Translation: progress is constrained by the permitting queue rather than geology right now.
Beowulf raised SEK 28.1 million (£2.2 million) via a placing, SDR rights issue and UK retail offer, and repaid the SEK 10 million bridge plus interest in May. The company states the raise will fund operations through to the first quarter of 2026. However, the going concern note is clear: based on management’s cash flow forecasts, further funding will be required within the next 12 months to progress projects and meet obligations. No funding agreements are yet in place.
I read that as: there is a cushion today, but execution of the work programme needs more capital sooner than the broad “Q1 2026” guidance implies. Expect more activity around grants, strategic partners or further equity. The CEO explicitly lists potential sources, including Business Finland and EU entities (grants, equity, loans and tax credits).
Two assets, two very different paths to value:
Across the group, exploration assets rose to £17,098,417, with Kallak the largest component at £11,630,726. The portfolio gives Beowulf multiple shots on goal – iron ore in Sweden, battery materials in Finland, and base/precious metals in Kosovo – but it also stretches the funding task.

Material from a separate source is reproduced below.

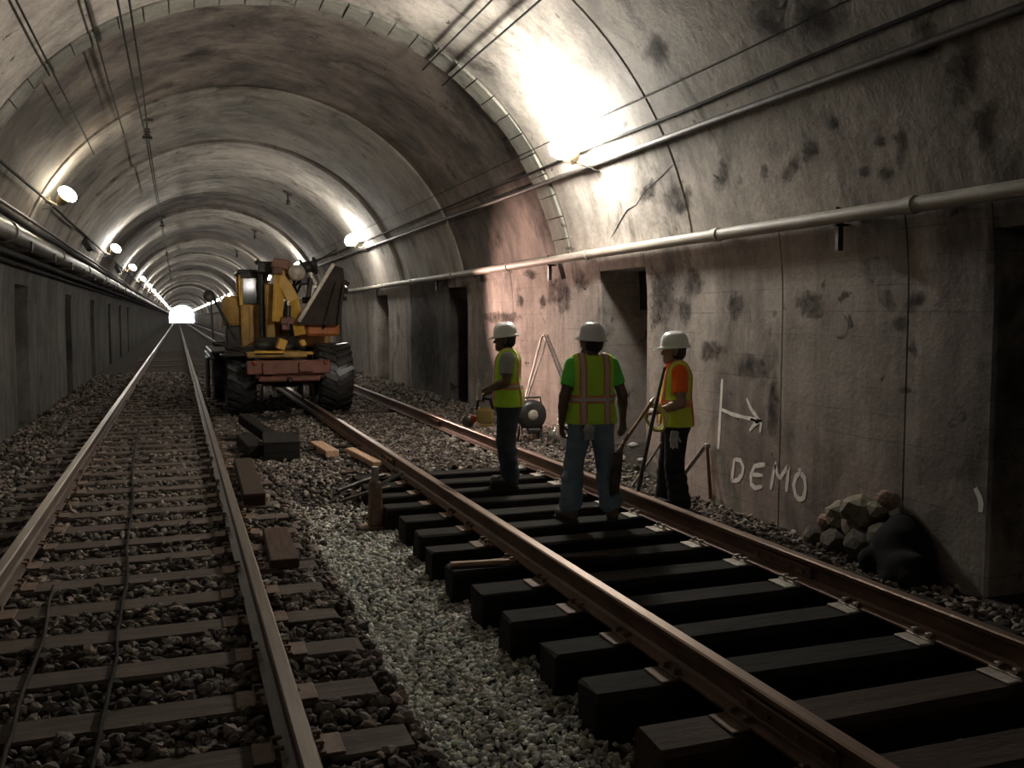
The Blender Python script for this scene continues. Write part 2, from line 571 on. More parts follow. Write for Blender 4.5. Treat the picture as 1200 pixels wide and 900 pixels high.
wall_r = bpy.data.objects.new('wall_right', None)
wall_l = bpy.data.objects.new('wall_left', None)
ceil = bpy.data.objects.new('ceiling', None)
for o in (wall_r, wall_l, ceil):
    col.objects.link(o)
    tag(o, kind='structure')

ZB = -0.75
NICH_R = [(-3.2, -2.0), (3.52, 4.74), (9.62, 10.84), (16.7, 17.9), (23.65, 25.1), (31.0, 32.3), (38, 39.3), (45, 46.3), (52, 53.3)]
NICH_L = [(-3.2, -2.0), (3.52, 4.74), (10.2, 11.4), (16.7, 18.1), (23.8, 25.1), (30.5, 31.8), (38, 39.3), (45, 46.3), (52, 53.3)]


def build_wall(parent, niches, joints, side, mat, top, ntop):
    edges = sorted(set(joints + [e for n in niches for e in n]))
    for a, b in zip(edges[:-1], edges[1:]):
        mid = (a + b) / 2
        nn = [n for n in niches if n[0] < mid < n[1]]
        if nn:
            panel(parent, 'lintel_panel', mat, a, b, ntop, top, side, gap=0.0)
            niche(parent, a, b, ntop, side, mat)
        else:
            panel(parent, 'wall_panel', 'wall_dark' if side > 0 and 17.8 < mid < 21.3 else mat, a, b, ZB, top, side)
    mb = MB()                                          # backing that closes the joints
    x = CX + side * (RAD + 1.2)
    mb.box((x, 150, 1.2), (0.1, 362, 4.4))
    mb.build('backing', 'dark_gap', parent)


JR = [-30, -22, -14, -8, -2.0 - 4, 0.4, 5.52, 7.05, 11.7, 14.2, 19.6, 21.2, 27.5, 34.5, 41.5, 48.5, 56, 66, 78, 92, 110, 135, 170, 220, 325]
JL = [-30, -22, -14, -8, 0.4, 7.1, 12.0, 14.2, 20.8, 27.5, 34.5, 41.5, 48.5, 56, 66, 78, 92, 110, 135, 170, 220, 325]
build_wall(wall_r, NICH_R, JR, 1, 'wall', WALL_TOP, 2.17)
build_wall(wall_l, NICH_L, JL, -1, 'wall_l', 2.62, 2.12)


def vault(parent, name, mat, y0, y1, r, a0, a1, nseg, thick=0.32, gap=0.006):
    mb = MB()
    y0 += gap
    y1 -= gap
    b = 0.015
    vs, fs = [], []
    sec = ((y0, r + thick), (y0, r + b), (y0 + b, r), (y1 - b, r), (y1, r + b), (y1, r + thick))
    for i in range(nseg + 1):
        a = a0 + (a1 - a0) * i / nseg
        ca, sa = math.cos(a), math.sin(a)
        for (yy, rr) in sec:
            vs.append((CX + rr * ca, yy, SPRING + rr * sa))
    k = len(sec)
    for i in range(nseg):
        for j in range(k):
            j2 = (j + 1) % k
            fs.append((i * k + j, i * k + j2, (i + 1) * k + j2, (i + 1) * k + j))
    fs.append(tuple(range(k)))
    fs.append(tuple(nseg * k + j for j in range(k - 1, -1, -1)))
    mb.add(vs, fs, True)
    o = mb.build(name, mat, parent)
    try:
        o.data.set_sharp_from_angle(angle=R(25))
    except Exception:
        pass
    return o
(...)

The GAMP PFS is a genuine step-change for Beowulf – the numbers are compelling and the Kotka site reservation adds credibility. Kallak continues to inch forward with practical engineering that could ease stakeholder concerns. The trade-off is clear: the story is improving operationally, but it will need fresh capital to keep momentum. If management can convert the PFS into permits, partners and funding, the value uplift could be meaningful. Until then, expect newsflow to focus on financing and permitting milestones.